On the other hand, authenticity is what’s wanted when old favorites are involved. Salute obliges with a well-made classic version of chicken Parmesan—crisply breaded, baked rather than sautéed, and served over linguine with house-made mozzarella and good old marinara sauce.

Innovative or tried-and-true, at Salute it’s a matter of choice.

Short ribs, however, try to be both. In a luscious sauce and tender enough to fall off the bone, they are served off the bone, So far, so traditional. But a trendy presentation—serving the ribs atop a mountain of mashed potatoes flavored with goat cheese—plays the dish false. The flavors clash, potatoes soak up almost every smidgen of sauce, and with every one of our attempts to cut the short ribs, they sink deeper into the mush. A mundane mix of carrots and peas, albeit “petite” peas, does little to redeem the dish.

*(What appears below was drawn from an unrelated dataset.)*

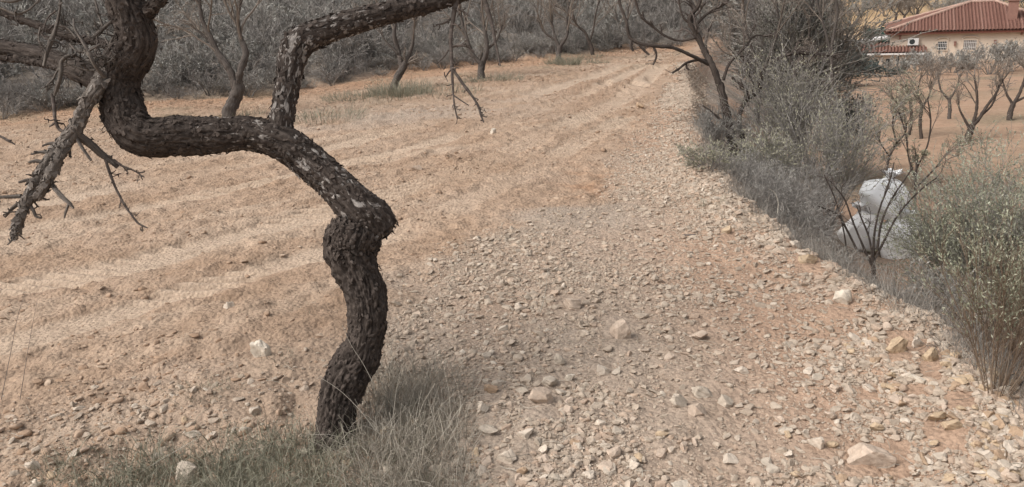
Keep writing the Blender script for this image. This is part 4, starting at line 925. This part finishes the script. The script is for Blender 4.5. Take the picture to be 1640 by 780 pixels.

We sample the desserts and find them sumptuous. But the dessert list is unbalanced. Too many sweet, creamy creations. Tiramisu, white chocolate mousse, gelato, pumpkin crème brûlée. The tiramisu is lovely, the crème brûlée changes flavor with the seasons and the white chocolate mousse is silky. But we long for crunch and tang. A cookie-crusted fresh lemon tart, perhaps. Or if strawberries are available for salad, why not serve them au naturel, perhaps with a splash of balsamic vinegar as they’re sometimes served in Italy? But we are in Hartford and the chocolate lava cake is sensuously intense and outrageously delicious enough to melt the hardest heart.

And lest we forget: At Salute you can still get Hot Tomato’s perennially “soon-to-be-famous” garlic cheese bread, the ooey-gooeyest, stringiest melted-mozzarella-hearted breadstuff imaginable. It may be an acquired taste but I love it. Enjoy!

Salute
100 Trumbull St., Hartford 860/899-1350; salutect.com
Open Monday through Wednesday 11:30 to 10, Thursday 11 to 11, Friday and Saturday 11:30 to midnight, Sunday 4 to 10. Wheelchair access. Major credit cards. Price range: appetizers $5 to $10, entrées $16 to $36, desserts $7 to $8.